ただ、少なくとも、友人はそう思っていたようです。
シャーベッツは歌詞が良いんだよ。
その友人はそーも言ってました。
僕は、残念ながら、初期のシャーベッツはイマイチ好きになれませんでした。
理由は単純で、
曲が激しくないから。
ブランキーは浅井健一の攻撃的な面を出してて、シャーベッツは内向的な面を表現している。
僕が、シャーベッツを「え? むちゃくちゃ良くない?」と思ったのは、2005年に発売されたアルバム「ナチュラル」を聴いた時でした。
それまでのガレージ・ブルース的な粒の粗いサウンドから、現在のシャーベッツ・サウンドにシフト・チェンジした※と僕は思っています最初のアルバムです。
それまでのシャーベッツって、何て言うか、結局はベンジーのサイド・プロジェクト的に思っていたのですが、2005年の「ナチュラル」以降は、シャーベッツのバンドの音が確立された気がしています。
なので、浅井健一さんのソロ曲を聴いて、「シャーベッツ的な曲」と思うことは有っても、シャーベッツを聴いて「浅井健一さんのソロ的な……」とは思わなくなっちゃってるのです。
まあ、要するに、何が言いたいのかというと。
「ミッドナイト・チョコレート」は25周年記念という謳い文句に負けないくらいの名曲が詰まったアルバムだってことです。
って言うか、シャーベッツのアルバムにハズレはほぼ無いのですが。まあ、それは、ソロや他バンドのように、「激しい曲も静かな曲もある」というモノではなく、基本、シャーベッツには激しい曲が無いのが前提だからかもしれません。
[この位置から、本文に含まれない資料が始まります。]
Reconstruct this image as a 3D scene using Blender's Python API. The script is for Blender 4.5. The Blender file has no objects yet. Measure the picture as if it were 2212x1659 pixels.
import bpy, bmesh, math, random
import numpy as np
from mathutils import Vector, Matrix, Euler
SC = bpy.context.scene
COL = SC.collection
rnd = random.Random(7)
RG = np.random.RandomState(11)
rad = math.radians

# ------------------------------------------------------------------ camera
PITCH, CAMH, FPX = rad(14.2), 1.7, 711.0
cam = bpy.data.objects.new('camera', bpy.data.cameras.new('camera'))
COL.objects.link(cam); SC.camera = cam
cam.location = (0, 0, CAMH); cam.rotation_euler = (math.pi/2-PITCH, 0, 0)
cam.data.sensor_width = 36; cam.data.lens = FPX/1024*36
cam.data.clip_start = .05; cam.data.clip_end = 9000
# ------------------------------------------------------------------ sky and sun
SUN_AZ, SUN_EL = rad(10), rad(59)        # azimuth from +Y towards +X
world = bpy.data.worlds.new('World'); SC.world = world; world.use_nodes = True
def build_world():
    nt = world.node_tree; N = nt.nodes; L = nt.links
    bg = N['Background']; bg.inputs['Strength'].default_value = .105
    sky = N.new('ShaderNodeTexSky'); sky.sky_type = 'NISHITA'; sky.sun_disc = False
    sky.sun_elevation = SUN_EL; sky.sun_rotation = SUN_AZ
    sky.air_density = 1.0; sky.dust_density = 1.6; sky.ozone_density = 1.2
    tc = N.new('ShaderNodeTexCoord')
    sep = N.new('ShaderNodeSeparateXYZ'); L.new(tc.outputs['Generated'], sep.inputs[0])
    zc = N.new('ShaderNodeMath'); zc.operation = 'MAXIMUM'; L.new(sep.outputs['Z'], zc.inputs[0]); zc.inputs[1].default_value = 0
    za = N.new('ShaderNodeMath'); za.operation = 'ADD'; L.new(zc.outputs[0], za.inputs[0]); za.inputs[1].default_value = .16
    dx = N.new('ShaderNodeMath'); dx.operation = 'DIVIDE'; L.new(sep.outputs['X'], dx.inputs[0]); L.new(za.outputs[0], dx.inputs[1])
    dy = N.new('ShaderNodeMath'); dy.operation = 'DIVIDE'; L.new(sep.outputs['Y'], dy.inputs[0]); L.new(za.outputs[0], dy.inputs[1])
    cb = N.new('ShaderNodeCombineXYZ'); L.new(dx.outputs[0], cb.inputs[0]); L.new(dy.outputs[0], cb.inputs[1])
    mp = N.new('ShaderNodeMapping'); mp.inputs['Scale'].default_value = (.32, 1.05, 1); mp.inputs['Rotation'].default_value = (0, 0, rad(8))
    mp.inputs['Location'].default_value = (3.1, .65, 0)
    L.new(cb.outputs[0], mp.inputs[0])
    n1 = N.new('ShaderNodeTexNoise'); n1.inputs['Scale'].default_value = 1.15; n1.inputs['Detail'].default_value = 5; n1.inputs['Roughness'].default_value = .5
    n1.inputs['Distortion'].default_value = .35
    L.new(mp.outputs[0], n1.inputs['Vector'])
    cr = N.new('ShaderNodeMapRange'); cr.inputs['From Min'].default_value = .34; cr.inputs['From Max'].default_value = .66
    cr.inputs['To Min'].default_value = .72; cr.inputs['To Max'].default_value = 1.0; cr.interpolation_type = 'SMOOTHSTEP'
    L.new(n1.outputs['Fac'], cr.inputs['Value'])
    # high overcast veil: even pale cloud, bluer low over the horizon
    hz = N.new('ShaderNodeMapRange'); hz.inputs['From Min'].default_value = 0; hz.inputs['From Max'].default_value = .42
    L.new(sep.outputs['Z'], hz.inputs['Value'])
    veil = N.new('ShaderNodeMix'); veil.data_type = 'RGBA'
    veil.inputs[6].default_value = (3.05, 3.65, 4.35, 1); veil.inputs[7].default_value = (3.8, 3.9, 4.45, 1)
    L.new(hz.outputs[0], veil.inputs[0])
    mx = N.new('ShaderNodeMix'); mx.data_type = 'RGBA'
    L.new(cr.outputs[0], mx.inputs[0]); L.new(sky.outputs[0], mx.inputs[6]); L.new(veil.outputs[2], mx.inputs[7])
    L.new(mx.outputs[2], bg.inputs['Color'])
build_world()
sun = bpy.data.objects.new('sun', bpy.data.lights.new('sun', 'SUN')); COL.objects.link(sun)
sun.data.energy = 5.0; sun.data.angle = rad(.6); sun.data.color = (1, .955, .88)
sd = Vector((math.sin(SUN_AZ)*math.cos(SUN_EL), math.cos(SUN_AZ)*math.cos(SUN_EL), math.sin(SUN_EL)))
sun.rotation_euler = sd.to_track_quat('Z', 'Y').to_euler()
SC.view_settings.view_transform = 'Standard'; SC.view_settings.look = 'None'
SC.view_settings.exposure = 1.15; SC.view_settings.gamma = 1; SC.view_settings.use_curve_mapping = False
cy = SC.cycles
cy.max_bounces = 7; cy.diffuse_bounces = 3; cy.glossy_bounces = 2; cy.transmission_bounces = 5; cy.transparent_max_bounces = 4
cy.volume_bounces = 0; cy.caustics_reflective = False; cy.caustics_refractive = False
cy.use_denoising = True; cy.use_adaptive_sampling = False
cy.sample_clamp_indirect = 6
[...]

ってことで、シャーベッツ的に激し目の曲を集めてみたのですが、今回の「ミッドナイト・チョコレート」は、実は、何気にシャーベッツ的な激し目な曲のオンパレードのような気がします。
激し目の曲のオンパレードなのに、激しさを感じない、静かな熱気というか、ガツンと来る曲ではなく、ジワジワと心の内側が熱くなる曲とでも言うか……。
浅井健一さんはやっぱスゴイな。
そー思わずにはいられない名作を久しぶりに聴いた気がします。
興味のある方は、是非、サブスクでも良いので、聴いてみて下さいね。